Scene modeling code data:
** start **

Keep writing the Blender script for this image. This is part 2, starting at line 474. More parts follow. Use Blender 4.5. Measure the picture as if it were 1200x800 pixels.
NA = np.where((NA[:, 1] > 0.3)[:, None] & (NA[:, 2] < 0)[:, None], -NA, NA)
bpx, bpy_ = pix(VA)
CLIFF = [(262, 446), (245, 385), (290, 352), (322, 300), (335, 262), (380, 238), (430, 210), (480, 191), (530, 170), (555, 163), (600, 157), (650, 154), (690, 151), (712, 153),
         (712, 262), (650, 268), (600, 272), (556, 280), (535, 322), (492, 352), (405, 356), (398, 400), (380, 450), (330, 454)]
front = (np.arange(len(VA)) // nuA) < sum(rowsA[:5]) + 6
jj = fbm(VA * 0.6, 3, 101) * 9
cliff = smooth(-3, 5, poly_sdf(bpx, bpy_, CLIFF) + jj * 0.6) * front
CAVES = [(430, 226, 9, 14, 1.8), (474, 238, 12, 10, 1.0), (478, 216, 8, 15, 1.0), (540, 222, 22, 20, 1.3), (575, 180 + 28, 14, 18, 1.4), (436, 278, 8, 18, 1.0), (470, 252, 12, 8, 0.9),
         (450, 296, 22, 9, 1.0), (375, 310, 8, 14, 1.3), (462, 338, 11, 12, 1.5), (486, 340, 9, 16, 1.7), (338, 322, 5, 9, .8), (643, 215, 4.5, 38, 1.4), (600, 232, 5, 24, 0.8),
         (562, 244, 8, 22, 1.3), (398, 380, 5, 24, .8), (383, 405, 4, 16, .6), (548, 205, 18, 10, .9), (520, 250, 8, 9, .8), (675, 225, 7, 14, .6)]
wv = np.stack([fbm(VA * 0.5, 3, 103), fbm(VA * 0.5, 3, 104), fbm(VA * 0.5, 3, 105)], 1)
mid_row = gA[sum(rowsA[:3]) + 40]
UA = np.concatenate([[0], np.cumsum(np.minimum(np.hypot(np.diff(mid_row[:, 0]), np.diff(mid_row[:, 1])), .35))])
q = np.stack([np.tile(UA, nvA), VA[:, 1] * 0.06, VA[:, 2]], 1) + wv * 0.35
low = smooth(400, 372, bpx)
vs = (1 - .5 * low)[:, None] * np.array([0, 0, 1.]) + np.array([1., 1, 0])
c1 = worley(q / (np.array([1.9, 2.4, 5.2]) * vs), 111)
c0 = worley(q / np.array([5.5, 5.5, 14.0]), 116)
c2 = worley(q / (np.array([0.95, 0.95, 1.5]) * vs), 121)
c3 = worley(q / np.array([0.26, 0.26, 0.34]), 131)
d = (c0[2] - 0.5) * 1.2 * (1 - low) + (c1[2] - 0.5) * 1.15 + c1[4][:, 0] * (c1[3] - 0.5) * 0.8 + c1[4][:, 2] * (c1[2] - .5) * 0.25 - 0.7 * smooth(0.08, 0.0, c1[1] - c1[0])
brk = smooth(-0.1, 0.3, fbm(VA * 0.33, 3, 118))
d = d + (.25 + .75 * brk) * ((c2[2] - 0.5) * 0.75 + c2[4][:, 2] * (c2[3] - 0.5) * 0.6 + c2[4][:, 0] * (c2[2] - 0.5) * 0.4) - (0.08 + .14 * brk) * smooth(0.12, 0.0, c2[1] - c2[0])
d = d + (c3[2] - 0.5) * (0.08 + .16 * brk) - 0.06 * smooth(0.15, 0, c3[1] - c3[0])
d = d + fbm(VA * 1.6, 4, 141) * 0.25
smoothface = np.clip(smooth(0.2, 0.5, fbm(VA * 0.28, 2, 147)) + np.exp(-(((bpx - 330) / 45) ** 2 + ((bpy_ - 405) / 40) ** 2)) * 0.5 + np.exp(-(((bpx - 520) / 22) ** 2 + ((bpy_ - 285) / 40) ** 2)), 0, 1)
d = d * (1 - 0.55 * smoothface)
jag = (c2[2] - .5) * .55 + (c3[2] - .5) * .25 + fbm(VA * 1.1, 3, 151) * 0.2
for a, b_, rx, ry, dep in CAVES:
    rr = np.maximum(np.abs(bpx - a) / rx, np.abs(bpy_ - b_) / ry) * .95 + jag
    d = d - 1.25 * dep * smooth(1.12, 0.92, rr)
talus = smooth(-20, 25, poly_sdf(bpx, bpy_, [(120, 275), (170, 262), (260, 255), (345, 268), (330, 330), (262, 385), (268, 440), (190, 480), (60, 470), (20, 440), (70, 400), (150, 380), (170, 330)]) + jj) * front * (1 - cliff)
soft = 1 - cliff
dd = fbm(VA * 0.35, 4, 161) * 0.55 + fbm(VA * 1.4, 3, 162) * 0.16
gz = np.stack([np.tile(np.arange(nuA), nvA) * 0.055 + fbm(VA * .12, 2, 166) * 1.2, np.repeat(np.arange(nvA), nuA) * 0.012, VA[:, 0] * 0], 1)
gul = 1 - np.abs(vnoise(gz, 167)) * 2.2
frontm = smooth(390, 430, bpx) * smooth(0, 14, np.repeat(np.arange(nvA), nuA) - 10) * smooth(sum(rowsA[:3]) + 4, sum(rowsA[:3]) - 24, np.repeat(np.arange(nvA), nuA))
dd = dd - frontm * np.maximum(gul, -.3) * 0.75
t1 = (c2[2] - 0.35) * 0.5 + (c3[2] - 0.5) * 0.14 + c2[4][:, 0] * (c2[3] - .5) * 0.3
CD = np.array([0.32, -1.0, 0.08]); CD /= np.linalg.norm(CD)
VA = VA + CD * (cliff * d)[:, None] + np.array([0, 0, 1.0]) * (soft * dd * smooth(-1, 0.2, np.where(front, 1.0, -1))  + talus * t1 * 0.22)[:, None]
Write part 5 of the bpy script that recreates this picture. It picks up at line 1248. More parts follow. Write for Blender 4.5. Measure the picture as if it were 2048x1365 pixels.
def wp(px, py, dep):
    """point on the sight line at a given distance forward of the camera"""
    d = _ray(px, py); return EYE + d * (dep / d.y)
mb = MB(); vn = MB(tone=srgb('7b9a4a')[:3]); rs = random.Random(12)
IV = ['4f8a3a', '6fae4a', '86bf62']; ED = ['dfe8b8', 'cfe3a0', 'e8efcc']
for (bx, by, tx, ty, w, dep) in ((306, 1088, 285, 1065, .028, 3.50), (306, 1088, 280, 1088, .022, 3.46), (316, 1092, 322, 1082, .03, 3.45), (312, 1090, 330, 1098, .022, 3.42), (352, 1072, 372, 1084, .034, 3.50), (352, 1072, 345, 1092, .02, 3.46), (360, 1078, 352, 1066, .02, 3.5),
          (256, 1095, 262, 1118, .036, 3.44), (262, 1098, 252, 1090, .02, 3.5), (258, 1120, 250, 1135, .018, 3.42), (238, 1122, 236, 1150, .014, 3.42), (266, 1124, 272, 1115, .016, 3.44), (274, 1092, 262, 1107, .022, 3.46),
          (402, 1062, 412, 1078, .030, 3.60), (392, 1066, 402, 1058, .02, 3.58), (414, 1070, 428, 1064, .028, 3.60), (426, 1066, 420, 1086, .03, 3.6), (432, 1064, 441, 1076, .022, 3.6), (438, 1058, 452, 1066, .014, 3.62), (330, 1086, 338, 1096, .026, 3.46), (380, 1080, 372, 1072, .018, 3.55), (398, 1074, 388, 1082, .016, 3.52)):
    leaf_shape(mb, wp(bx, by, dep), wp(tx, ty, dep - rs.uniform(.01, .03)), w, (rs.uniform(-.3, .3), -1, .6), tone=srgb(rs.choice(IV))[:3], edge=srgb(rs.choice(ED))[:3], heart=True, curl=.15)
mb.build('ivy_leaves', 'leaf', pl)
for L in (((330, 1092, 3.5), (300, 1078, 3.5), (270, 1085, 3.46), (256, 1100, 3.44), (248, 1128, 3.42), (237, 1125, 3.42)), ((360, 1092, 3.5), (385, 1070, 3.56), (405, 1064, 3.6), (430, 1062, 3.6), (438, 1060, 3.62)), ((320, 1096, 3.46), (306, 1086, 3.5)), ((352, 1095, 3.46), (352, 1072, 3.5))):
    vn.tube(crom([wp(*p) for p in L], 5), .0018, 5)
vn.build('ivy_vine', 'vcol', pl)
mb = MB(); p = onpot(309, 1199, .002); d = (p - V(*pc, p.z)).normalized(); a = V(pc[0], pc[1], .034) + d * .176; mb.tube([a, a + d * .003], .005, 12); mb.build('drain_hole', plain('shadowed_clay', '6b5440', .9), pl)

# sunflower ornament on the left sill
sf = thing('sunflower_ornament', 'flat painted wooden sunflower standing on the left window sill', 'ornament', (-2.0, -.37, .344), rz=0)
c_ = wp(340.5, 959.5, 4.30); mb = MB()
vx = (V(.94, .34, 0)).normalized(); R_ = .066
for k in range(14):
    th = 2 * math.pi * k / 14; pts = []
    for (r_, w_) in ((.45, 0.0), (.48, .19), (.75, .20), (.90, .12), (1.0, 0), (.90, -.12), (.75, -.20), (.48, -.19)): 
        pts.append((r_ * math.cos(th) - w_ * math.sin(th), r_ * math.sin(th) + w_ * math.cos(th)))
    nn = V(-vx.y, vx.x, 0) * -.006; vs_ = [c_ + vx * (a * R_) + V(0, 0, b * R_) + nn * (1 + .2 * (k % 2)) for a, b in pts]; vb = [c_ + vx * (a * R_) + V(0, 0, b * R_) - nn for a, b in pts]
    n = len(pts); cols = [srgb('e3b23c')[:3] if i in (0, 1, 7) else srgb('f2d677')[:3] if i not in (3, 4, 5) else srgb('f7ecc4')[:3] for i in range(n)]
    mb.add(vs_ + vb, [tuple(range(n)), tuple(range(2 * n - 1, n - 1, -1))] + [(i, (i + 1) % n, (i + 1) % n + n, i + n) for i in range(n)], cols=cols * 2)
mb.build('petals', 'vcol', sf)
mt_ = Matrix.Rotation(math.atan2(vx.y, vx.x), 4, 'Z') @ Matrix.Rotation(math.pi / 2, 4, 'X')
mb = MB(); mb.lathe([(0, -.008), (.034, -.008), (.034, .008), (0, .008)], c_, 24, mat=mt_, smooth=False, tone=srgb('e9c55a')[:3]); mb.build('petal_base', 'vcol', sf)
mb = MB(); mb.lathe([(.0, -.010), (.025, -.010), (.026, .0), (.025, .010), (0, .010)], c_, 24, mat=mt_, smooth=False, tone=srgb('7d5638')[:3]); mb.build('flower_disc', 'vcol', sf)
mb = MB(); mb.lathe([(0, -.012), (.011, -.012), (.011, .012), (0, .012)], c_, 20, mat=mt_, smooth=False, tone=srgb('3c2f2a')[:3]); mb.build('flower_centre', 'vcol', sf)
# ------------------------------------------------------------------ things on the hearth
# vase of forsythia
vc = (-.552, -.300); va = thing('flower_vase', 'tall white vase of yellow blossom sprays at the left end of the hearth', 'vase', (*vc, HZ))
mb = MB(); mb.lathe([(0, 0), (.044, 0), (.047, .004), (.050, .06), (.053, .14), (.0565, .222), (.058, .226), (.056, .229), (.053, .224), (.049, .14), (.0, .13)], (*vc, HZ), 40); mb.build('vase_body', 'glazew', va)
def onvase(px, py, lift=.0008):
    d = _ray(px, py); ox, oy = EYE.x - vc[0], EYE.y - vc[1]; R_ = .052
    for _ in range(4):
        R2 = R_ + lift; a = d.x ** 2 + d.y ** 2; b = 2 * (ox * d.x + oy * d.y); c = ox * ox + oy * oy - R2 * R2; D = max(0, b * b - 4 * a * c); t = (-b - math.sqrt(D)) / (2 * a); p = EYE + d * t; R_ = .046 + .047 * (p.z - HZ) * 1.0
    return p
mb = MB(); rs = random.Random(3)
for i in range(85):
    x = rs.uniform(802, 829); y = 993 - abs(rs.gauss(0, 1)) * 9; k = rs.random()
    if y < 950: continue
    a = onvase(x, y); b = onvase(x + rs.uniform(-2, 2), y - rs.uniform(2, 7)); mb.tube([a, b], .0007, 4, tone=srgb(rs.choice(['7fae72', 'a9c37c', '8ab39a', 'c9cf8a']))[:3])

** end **

**AIM OF THE EXERCISE:** Give the count of lines holding the word "part" and nothing more.

**SOLVED EXERCISE:** 2